An early pick for Fight of the Night could come from this featherweight matchup between Max Holloway and Andre Fili.
Holloway is a tall, rangy striker with devastating kicks and a solid, overall stand-up game that can give any fighter problems.  Fili is equally dangerous with his kickboxing, while also mixing in a solid wrestling game honed at Team Alpha Male in Sacramento alongside other UFC stalwarts like Urijah Faber and Chad Mendes.
Both of these fighters are capable of putting on an offensive onslaught like few in the division can.  Holloway lands strikes at nearly six per minute, while in Fili's one UFC fight he put together over nine significant strikes per minute.  Where Fili has to improve from his first fight is on the defensive side, where he blocked only 49 percent of his opponent's strikes. The good thing is that Fili has great takedowns to help him out in a jam if he gets in trouble.
Fili is a monster for this weight class, which could backfire if his ability to drop down to 145 pounds ever gets difficult, but for now it's a huge advantage. He's one of the few fighters in the division that won't give up reach to Holloway, who is 5'11" and has a 70-inch reach of his own.
The best part about this fight is both men are finishers.  Fili has only been to a decision three times in his 14 fight career, while Holloway has two knockouts thus far in his UFC career and he's very much a 'go big or go home' kind of fighter.

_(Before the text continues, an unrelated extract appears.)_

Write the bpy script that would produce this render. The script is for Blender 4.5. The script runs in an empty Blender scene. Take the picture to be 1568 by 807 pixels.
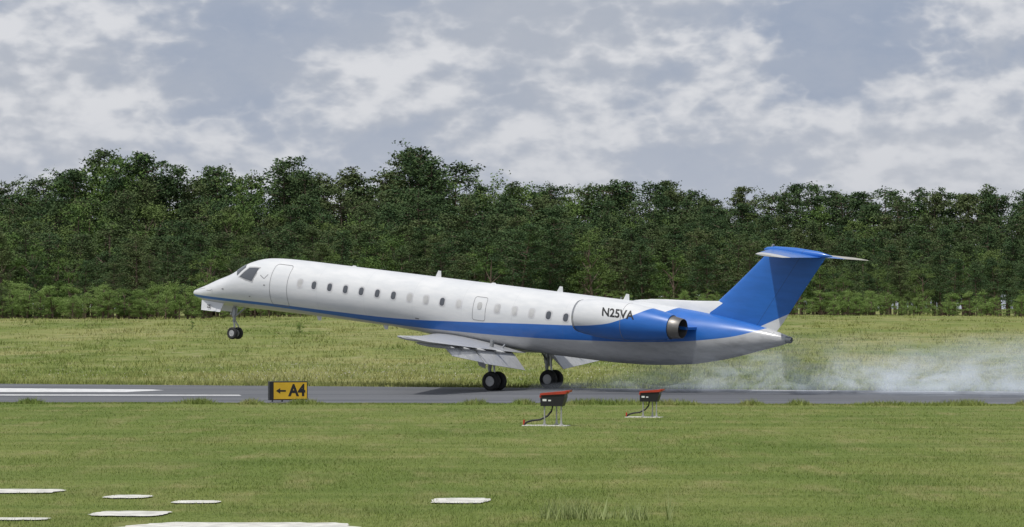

The pick here really is a toss-up, but given Fili's pedigree and better mat skills, he should still get the win to introduce him to more fans that will surely enjoy his exciting, no holds barred style inside the Octagon.  Fili adjusted well to the UFC during his debut, where he took the fight on short notice and still won by TKO. Now this is his chance to showcase what he can do with a full training camp and a featured spot on the main card of UFC 172.